As can be seen from above points, most of the reasons why I had thought long end of the curve should do well are panning out quite well one by one. Besides almost double the collections of 3G auction collections & healthier tax collections, there is still untapped potential on the disinvestment side. Also, with European crisis pushing demand for safe heaven government debt like US treasuries as well Indian treasuries, oil at $70/bbl, Indian bond yields have fallen to their lowest levels in last 5 ½ months; currently 7.80% 2020 is quoting at 7.33% against 7.55% on May 12’2010 & 7.80% when it was first auctioned in April’2010.
With better than expected collections of 3 G auction, there are rumors of either a couple of auctions getting cancelled or Govt borrowing programme getting truncated.

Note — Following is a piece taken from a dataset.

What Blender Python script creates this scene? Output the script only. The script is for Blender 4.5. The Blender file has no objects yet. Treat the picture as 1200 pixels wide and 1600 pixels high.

Since we are in a similar situation like mini 2008 global crisis, RBI might have a rethink on their medium to aggressive rate hike stance to a slower pace of rate hikes. Also, there is a possibility of further hikes in FII limits of buying GILTs. All this will augur well for the long end of the curve. There might be a slight blip in this story in the month of June for reasons mentioned above affecting the short end of the curve as long end also might move in conjunction with short end due to depressed sentiments.
In such a scenario, 10 year benchmark may retrace some of the recent gains & bounce back to say 7.50% levels in June’2010; thereafter it can settle sub 7.25% levels. One can look to invest in long term GILT/Income schemes in mid June’2010 or once it starts retracing some gains from current levels.